EXERCISE BRIEF: Check every line below for the string "script", and copy the lines that contain it.

Records
───

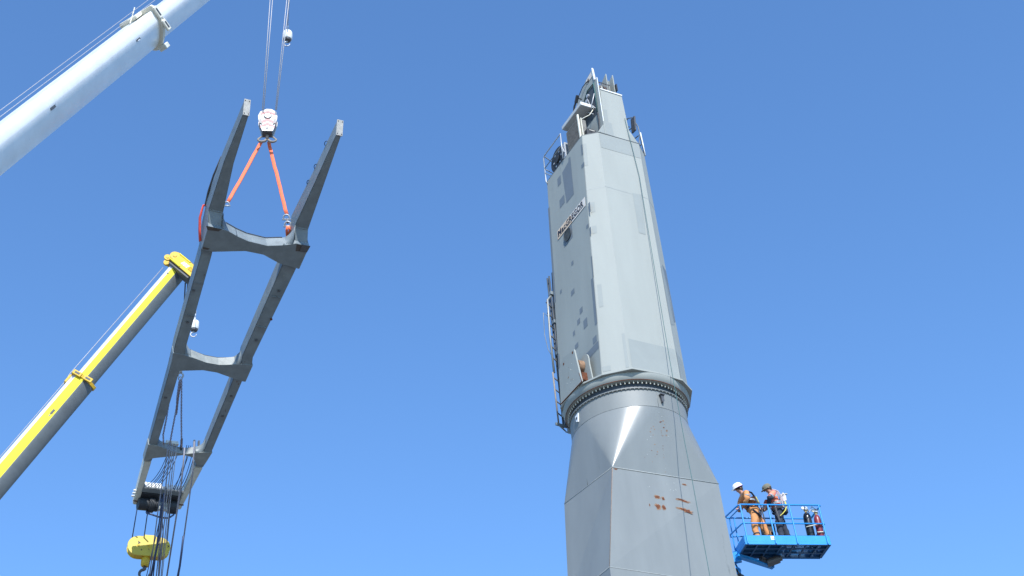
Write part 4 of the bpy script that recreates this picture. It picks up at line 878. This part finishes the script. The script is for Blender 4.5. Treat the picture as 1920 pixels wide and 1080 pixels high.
pipe('mid_rail', [(.05, 0, .60), (LX-.02, 0, .60), (LX, .03, .60), (LX, LYD, .60)], .021)
pipe('mid_rail', [(LX, LYD, .60), (.06, LYD, .60)], .018)
pipe('mid_rail', [(.05, 0, .60), (0, .05, .60), (-.14, LYD-.10, .60), (-.10, LYD, .58), (.06, LYD, .60)], .021)
pipe('gate_rail', [(.10, .04, HR-.03), (-.06, LYD-.06, HR-.05), (-.05, LYD-.02, .1)], .019)
pipe('low_rail', [(.05, LYD, .24), (.7, LYD, .24)], .016)
pipe('corner_brace', [(LX, 0, HR), (LX-.2, .35, HR-.2)], .02)
# control console
bm = NB(); box(bm, .80, 1.16, .52, .74, .25, .86, .02); box(bm, .82, 1.14, .45, .54, .55, .88, .02); lp('control_console', bm, 'black')
bm = NB(); box(bm, .90, 1.2, .42, .70, .02, .30, .02); lp('tool_bag', bm, 'navy')
bm = NB(); box(bm, .78, .80, .48, .52, .70, .78); lp('console_label', bm, 'white')
# support: rotator and arm that runs behind the tower and down
bm = NB(); obox(bm, (-.10, .60, -.10), (1.02, .90, -.30), (0, 0, 1), .13, .085, .01); lp('basket_arm', bm, 'blue')
bm = NB(); tube(bm, [(.82, .80, -.24), (1.16, .70, -.15)], .12, 18); tube(bm, [(1.16, .70, -.15), (1.24, .68, -.13)], .075, 14); lp('rotator', bm, 'steel', smooth=True, sharp=40)
bm = NB(); obox(bm, (.62, .72, -.14), (.98, .86, -.26), (0, 0, 1), .10, .12, .02); lp('level_cylinder', bm, 'steel')
bm = NB(); obox(bm, (.05, .75, -.05), (-.95, 1.2, -.10), (0, 0, 1), .14, .30, .01); lp('jib_arm', bm, 'blue')
bm = NB(); obox(bm, (-.10, .85, -.32), (-1.0, 1.3, -.42), (0, 0, 1), .10, .12, .01); lp('jib_arm', bm, 'blue')
kn = [(-.14, 1.0, -.15), (.0, 1.0, -.60), (.10, 1.05, -1.1), (.18, 1.1, -1.7)]
for i, (a, b) in enumerate(zip(kn, kn[1:])):
    bm = NB(); obox(bm, a, b, (1, 0, 0), .13, .16, .02); lp('knuckle_link', bm, 'slate')
for x, z, r, m in ((-.04, -.40, .11, 'blue'), (.10, -.80, .10, 'black'), (.20, -1.05, .13, 'slate'), (.16, -1.42, .11, 'blue'), (.05, -.60, .09, 'steel')):
    bm = NB(); tube(bm, [(x, .92, z), (x, 1.14, z)], r, 14); lp('pivot_hub', bm, m, smooth=True, sharp=40)
bm = NB(); tube(bm, [(-.1, .9, -.3), (.05, .88, -.7), (-.05, .88, -1.1), (.12, .9, -1.5)], .022, 6); lp('hydraulic_hose', bm, 'black', smooth=True)
inK = KB.inverted()
bm = NB(); obox(bm, (.02, 1.1, -1.6), (-1.2, 2.6, -9.5), (1, 0, 0), .30, .36, .02); lp('main_boom', bm, 'blue')
bm = NB(); obox(bm, (-1.2, 2.6, -9.4), (-.2, 9.5, -19.0), (1, 0, 0), .42, .5, .02); lp('main_boom', bm, 'blue')

# gas cylinders
def bottle(x, y, h, r, mat, lab, lean=0):
    root = tag(empty('gas_cylinder', KB @ Matrix.Translation((x, y, .012))), lab, 'gas cylinder', 'gas cylinders in the basket')
    bm = NB(); lathe(bm, [(r*.9, 0), (r, .02), (r, h-.20), (r*.93, h-.12), (r*.72, h-.05), (r*.35, h)], 24); obj('body', bm, M[mat], root, smooth=True, sharp=60)
    bm = NB(); tube(bm, [(0, 0, h-.01), (0, 0, h+.10)], .03, 10); tube(bm, [(-.05, 0, h+.06), (.06, 0, h+.06)], .02, 8); obj('valve', bm, M['brass'], root)
    return root
b1 = bottle(2.10, .30, 1.10, .115, 'bottle_b', 'tall black gas cylinder strapped at the right end of the basket')
b2 = bottle(2.33, .16, .95, .10, 'bottle_r', 'shorter maroon gas cylinder strapped at the right end of the basket')
for root, h in ((b1, 1.10), (b2, .95)):
    for dx, rr_ in ((-.09, .045), (.0, .05)):
        bm = NB(); tube(bm, [(dx, -.06, h+.12), (dx, -.03, h+.12)], rr_, 14); obj('gauge', bm, M['cream' if dx else 'zinc'], root, smooth=True, sharp=40)
    bm = NB(); tube(bm, [(-.05, 0, h+.08), (.05, 0, h+.08)], .022, 8); obj('regulator', bm, M['brass'], root)
bm = NB(); tube(bm, [(1.97, .2, .60), (2.1, .17, .62), (2.25, .04, .60), (2.42, .06, .62)], .016, 6); tube(bm, [(2.2, .05, .36), (2.43, .04, .37), (2.45, .25, .37)], .018, 6)
o = obj('tie_strap', bm, M['cream'], smooth=True); o.matrix_world = KB; tag(o, 'pale strap tied round the two gas cylinders', 'strap')
bm = NB(); tube(bm, [KB @ Vector(p) for p in [(2.05, .26, 1.2), (1.98, .05, 1.16), (2.02, -.03, 1.05), (2.10, .1, 1.0), (2.2, .05, 1.17), (2.33, .1, 1.1)]], .014, 6); tag(obj('gas_hose', bm, M['zinc'], smooth=True), 'thin grey hose looping between the cylinder valves', 'hose')
bm = NB(); box(bm, 1.84, 2.0, .10, .22, .02, .12, .02); tube(bm, [(1.80, .1, .16), (1.98, .12, .2)], .03, 8); o = obj('hand_tool', bm, M['plate']); o.matrix_world = KB; tag(o, 'small pale hand tool on the basket floor by the black cylinder', 'tool')

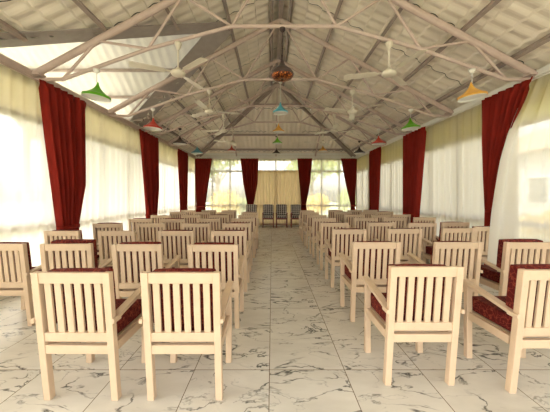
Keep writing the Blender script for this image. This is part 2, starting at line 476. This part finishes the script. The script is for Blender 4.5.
# ridge beam, hip rafters, jack rafters
o = MB().bar((XC, YN, roofz(XC)+.06), (XC, YH, roofz(XC)+.06), .10, .12).build('ridge_beam', M['purlin']); tag(o, 'long dark ridge beam running down the middle of the roof', 'beam')
for s, nm in ((-1, 'left'), (1, 'right')):
    xe = XL if s < 0 else XR
    b = MB(); u = .075
    b.bar((XC-u*.6, YH, roofz(XC)+.03), (xe-u*s, YB, 3.25), .05, .10); b.bar((XC+u*.6, YH, roofz(XC)+.03), (xe-u*s*3, YB, 3.25), .05, .10)
    o = b.build('hip_rafter', M['purlin']); tag(o, 'double hip rafter running from ridge end to back %s corner' % nm, 'rafter', 'hip rafters')
for x, nm in ((XC-1.84, 'left'), (XC, 'middle'), (XC+1.84, 'right')):
    y0 = YH + (YB-YH)*abs(x-XC)/HW + .05
    o = MB().bar((x, y0, roofz(XC)-HSL*(y0-YH)+.02), (x, YB, 3.26), .05, .08).build('jack_rafter', M['steel'])
    tag(o, nm + ' jack rafter running down the roof end slope', 'rafter', 'jack rafters of the end slope')
b = MB(); b.box(XL, XR, YB-.02, YB+.16, 3.30, 3.40)
struct(b.build('trim_7', M['white']), 'white board standing in for the bright eaves gap above the end windows')  # white paint stands in for light through the gap under the eaves

# ------------------------------------------------------------------ trusses
def truss(Y, label):
    t = empty('roof_truss', (XC, Y, 3.2))
    def P(off, z, s): return (s*off, 0, z-3.2)
    top = roofz(XC)
    for s in (-1, 1):
        b = MB(); b.tube(P(HW-.02, 3.215, s), P(0, top, s), .052, 14)
        b.box(*(sorted((s*(HW-.16), s*(HW-.01)))), -.07, .07, .0, .03)
        b.build('rafter', M['steel'], t, smooth=False, bevel=0)
        for p, q in (((.79, 3.95), (.06, top-.06)), ((.79, 3.95), (1.53, 4.42)), ((1.53, 4.42), (2.05, 3.61)), ((2.05, 3.61), (2.82, 3.73)), ((2.82, 3.73), (3.34, 3.15))):
            MB().tube(P(*p, s), P(*q, s), .020, 8).build('web', M['steel'], t)
    b = MB(); pts = [(-HW+.02, 3.15), (-3.34, 3.15), (-2.05, 3.61), (-.79, 3.95), (.79, 3.95), (2.05, 3.61), (3.34, 3.15), (HW-.02, 3.15)]
    for p, q in zip(pts[:-1], pts[1:]): b.tube((p[0], 0, p[1]-3.2), (q[0], 0, q[1]-3.2), .028, 10)
    b.build('bottom_chord', M['steel'], t)
    tag(t, label, 'roof truss', 'welded roof trusses')
    return t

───

RESPONSE:
Write part 4 of the bpy script that recreates this picture. It picks up at line 878. This part finishes the script. The script is for Blender 4.5. Treat the picture as 1920 pixels wide and 1080 pixels high.
Keep writing the Blender script for this image. This is part 2, starting at line 476. This part finishes the script. The script is for Blender 4.5.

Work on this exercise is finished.